The seals are replaced from the outside of the tranny? I just had the tranny out of the car about two months ago...and I don't think the seals were replaced. I don't see any leaks though...but I need to remove the clutch/flywheel to send to Spec for inspection. I can get the seals from the dealer? I'm assulming they are the same for all 5spd proteges?

Thanks.
 
I have the part numbers posted somewhere.. the axles seals are on the outside.. so yes they are replaced from the outside.. there is one seal in the middle of the tranny but it is a beast to replace. They are the same for all protege's... and they are about 6 bucks each from your dealer or I personally recommend getting them from mazdastuff.com

Later!

Steve
 
Steve,

Does the gear shaft coming out of the tranny in the bell housing need to be greased along with the t/o bearing? Or there should absolutely be 0 grease around those parts as they go through the clutch disk? If they do need to be greased can you recommend the grease to use?

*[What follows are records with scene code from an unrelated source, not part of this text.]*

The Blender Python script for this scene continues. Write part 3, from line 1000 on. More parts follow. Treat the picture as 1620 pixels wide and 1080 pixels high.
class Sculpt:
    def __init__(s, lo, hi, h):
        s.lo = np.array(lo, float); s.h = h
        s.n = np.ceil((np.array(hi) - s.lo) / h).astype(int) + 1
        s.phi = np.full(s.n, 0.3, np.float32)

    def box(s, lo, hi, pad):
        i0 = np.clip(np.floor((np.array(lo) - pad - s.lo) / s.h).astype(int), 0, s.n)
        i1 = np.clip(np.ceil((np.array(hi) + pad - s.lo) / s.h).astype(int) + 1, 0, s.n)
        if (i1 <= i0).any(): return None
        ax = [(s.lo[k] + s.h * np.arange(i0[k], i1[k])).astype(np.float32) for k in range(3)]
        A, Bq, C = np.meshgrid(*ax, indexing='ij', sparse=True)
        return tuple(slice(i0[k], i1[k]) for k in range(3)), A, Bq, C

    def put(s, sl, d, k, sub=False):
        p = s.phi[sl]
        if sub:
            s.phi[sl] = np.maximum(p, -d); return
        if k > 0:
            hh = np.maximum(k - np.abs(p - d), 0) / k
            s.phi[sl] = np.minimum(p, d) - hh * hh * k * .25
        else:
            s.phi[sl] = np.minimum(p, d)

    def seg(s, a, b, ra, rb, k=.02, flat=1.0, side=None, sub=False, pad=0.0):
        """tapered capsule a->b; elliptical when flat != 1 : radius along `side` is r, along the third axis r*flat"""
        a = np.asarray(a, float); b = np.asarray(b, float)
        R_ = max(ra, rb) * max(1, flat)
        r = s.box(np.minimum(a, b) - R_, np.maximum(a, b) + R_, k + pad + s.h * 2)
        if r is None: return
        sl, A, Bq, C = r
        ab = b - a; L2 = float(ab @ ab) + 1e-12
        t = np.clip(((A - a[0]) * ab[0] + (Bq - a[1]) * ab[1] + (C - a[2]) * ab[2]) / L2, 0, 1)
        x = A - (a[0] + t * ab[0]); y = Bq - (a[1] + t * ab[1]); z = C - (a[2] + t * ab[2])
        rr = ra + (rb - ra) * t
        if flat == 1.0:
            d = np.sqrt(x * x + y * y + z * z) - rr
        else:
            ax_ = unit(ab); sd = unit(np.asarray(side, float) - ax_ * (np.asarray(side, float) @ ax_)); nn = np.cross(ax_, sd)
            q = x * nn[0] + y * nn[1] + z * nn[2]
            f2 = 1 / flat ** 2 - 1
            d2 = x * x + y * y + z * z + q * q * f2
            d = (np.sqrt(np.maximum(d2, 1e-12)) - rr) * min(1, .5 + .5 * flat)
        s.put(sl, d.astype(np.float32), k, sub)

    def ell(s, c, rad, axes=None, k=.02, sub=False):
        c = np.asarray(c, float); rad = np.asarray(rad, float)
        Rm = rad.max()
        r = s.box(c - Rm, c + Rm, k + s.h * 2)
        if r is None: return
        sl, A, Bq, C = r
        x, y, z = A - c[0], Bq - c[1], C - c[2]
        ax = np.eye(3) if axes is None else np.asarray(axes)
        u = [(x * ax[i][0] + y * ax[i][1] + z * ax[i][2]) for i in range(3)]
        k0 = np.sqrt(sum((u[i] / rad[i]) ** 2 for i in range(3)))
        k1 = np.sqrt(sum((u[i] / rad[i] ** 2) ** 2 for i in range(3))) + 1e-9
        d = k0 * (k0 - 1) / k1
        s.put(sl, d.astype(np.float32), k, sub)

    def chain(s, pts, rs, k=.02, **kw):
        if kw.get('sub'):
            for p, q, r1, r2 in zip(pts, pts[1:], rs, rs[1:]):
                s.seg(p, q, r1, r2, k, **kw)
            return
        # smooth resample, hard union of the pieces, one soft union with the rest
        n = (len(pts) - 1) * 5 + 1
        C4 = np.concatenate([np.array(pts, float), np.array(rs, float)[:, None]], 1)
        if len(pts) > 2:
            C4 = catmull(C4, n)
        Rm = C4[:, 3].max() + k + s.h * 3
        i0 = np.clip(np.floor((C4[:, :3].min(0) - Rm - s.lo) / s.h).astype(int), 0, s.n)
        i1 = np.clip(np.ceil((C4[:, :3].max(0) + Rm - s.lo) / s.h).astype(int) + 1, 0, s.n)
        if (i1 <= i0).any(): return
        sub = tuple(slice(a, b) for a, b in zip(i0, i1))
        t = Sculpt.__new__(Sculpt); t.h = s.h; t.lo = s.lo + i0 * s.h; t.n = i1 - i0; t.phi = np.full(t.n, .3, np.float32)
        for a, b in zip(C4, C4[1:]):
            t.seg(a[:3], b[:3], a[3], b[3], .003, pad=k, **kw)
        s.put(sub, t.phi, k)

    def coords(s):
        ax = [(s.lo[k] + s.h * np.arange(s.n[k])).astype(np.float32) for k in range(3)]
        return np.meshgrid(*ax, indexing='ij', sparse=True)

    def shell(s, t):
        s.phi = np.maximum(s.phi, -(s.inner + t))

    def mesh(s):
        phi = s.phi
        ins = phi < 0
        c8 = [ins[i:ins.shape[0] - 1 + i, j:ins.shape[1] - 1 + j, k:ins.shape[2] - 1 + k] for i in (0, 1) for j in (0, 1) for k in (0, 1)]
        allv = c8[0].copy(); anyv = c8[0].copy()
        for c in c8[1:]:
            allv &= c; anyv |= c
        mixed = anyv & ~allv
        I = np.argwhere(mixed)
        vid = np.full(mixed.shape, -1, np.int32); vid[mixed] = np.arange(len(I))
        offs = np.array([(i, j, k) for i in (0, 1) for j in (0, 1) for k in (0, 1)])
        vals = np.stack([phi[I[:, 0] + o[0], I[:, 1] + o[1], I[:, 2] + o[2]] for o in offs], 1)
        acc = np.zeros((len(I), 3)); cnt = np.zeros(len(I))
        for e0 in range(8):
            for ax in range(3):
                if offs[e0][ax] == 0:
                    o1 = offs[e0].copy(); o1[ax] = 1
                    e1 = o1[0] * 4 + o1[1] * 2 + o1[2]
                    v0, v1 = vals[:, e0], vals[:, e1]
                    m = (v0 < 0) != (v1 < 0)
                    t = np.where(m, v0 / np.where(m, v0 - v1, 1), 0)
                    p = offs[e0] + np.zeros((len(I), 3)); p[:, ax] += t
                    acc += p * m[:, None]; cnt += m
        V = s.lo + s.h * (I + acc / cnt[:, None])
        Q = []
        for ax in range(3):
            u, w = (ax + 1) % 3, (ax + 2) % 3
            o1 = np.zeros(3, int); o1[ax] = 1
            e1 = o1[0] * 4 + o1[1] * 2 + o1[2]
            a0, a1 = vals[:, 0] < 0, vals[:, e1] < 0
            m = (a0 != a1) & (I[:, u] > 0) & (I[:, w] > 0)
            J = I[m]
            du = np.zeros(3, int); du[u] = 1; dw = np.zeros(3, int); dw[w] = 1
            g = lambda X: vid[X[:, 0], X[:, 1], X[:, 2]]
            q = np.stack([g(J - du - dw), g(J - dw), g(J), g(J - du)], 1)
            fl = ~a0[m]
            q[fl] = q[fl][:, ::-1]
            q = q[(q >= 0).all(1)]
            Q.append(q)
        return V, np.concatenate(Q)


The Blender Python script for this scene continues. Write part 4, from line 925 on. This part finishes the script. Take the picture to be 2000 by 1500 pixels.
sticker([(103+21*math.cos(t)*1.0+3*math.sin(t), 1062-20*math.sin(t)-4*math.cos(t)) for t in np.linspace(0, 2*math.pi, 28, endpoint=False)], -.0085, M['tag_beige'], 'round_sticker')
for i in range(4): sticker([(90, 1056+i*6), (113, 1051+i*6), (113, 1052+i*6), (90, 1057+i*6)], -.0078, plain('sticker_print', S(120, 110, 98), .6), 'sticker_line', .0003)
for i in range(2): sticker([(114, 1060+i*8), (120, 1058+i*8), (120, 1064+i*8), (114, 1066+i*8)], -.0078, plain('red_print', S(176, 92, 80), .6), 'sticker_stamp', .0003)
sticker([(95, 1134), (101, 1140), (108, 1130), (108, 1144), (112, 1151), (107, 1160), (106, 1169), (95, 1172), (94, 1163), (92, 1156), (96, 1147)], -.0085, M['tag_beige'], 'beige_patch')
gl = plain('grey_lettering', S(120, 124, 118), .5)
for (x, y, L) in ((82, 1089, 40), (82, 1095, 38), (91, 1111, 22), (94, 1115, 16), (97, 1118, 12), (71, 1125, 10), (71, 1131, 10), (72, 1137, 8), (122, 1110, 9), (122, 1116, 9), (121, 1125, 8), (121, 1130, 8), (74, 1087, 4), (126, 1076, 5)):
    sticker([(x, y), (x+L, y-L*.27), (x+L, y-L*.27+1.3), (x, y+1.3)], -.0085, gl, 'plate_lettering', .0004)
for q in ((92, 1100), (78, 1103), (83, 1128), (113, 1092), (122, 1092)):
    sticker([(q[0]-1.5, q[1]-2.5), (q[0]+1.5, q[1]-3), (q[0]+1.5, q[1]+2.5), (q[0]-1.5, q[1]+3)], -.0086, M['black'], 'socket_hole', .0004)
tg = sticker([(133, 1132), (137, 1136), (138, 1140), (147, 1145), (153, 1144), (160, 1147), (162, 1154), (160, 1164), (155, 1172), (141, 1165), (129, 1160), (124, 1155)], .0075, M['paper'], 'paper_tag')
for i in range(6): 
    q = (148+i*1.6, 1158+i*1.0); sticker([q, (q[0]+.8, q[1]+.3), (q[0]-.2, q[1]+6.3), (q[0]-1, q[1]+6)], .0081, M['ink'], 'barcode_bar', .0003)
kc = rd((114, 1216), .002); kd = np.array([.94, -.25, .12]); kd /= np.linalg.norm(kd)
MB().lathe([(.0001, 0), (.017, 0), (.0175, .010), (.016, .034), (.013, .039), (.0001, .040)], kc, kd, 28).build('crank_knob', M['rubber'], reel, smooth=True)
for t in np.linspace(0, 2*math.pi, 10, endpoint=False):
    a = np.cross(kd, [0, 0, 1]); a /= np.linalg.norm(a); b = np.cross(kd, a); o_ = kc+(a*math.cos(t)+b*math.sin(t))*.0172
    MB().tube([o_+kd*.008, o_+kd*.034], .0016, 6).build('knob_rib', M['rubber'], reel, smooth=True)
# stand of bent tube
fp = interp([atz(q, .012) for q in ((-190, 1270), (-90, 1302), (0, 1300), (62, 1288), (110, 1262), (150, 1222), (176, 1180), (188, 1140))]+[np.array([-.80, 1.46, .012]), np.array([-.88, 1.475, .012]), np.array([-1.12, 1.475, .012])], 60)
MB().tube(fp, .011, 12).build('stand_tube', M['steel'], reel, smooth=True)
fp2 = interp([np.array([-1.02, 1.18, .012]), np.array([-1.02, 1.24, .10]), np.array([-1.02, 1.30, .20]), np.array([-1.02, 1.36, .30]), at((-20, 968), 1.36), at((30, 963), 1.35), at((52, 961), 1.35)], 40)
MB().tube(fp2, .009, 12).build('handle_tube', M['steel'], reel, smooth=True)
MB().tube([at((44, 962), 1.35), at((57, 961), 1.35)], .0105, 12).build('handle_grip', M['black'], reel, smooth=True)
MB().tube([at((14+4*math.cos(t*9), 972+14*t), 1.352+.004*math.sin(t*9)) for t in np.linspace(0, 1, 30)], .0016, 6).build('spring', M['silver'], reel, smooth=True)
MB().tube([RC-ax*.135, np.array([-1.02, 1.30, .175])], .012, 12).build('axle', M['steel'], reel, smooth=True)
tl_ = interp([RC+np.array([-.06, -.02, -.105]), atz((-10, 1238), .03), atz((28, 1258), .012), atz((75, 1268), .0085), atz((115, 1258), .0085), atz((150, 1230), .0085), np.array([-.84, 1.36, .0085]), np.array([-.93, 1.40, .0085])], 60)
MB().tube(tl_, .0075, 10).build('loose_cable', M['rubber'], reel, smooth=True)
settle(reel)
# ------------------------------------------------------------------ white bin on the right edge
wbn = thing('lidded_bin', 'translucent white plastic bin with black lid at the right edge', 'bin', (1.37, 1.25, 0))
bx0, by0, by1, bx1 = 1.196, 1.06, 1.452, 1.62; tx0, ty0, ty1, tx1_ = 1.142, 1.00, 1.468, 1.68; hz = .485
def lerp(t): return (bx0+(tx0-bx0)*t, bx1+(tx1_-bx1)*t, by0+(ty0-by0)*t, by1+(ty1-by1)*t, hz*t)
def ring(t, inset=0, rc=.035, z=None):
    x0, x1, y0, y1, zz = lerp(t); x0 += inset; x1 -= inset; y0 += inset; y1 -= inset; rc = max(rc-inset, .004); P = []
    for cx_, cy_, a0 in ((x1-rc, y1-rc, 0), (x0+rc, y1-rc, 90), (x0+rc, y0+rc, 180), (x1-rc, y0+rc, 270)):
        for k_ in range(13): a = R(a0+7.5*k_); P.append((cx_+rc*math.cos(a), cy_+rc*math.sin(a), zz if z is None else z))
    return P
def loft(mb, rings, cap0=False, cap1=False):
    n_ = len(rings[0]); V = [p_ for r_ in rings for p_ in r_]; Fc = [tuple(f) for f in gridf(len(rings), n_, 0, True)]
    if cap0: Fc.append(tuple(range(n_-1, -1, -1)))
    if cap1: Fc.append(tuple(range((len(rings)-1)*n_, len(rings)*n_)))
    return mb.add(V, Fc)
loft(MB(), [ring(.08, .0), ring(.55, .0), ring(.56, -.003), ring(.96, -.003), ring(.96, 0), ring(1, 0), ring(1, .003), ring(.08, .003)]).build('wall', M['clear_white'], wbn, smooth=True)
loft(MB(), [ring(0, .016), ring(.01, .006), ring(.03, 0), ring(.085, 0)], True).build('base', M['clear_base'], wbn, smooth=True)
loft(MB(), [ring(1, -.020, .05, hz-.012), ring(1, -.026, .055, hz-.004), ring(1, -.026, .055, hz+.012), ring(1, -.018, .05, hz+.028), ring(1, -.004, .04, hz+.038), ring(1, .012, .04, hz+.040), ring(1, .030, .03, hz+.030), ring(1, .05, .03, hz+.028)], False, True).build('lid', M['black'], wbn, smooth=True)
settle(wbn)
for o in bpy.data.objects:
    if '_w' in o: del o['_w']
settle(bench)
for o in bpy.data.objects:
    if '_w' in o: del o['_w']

As far as the tranny fluid...is it safe to just fill the tranny up with new/different fluid without first cleaning the inside of the tranny from any left over fluid with something like parts cleaner?

Thanks!
 
ONly grease moving parts that are exposed to friction (except clutches and brakes, they need the friction). That being said, there are only two parts on the shaft that are under friction: the TO bearing and the oil seal. The throwout bearing should be a sealed bearing because you don't want grease to spread to your clutch (besides, you can't grease it unless you take it apart).
 
only areas you grease in the bellhousing area are the pivot ball that supports the release fork, and the two contact points on the release fork that push agaisnt the throwout bearing.. nothing else in that area gets greased... the shaft is dry when it is slid into the pilot bearing and through the clutch... As far as the fluid change... your stock fluid will mix in more or less fine with the redline... getting the redline out later will be a b**** but compressed air can get it off usually... but it isn't imperative to switch them from my knowledge.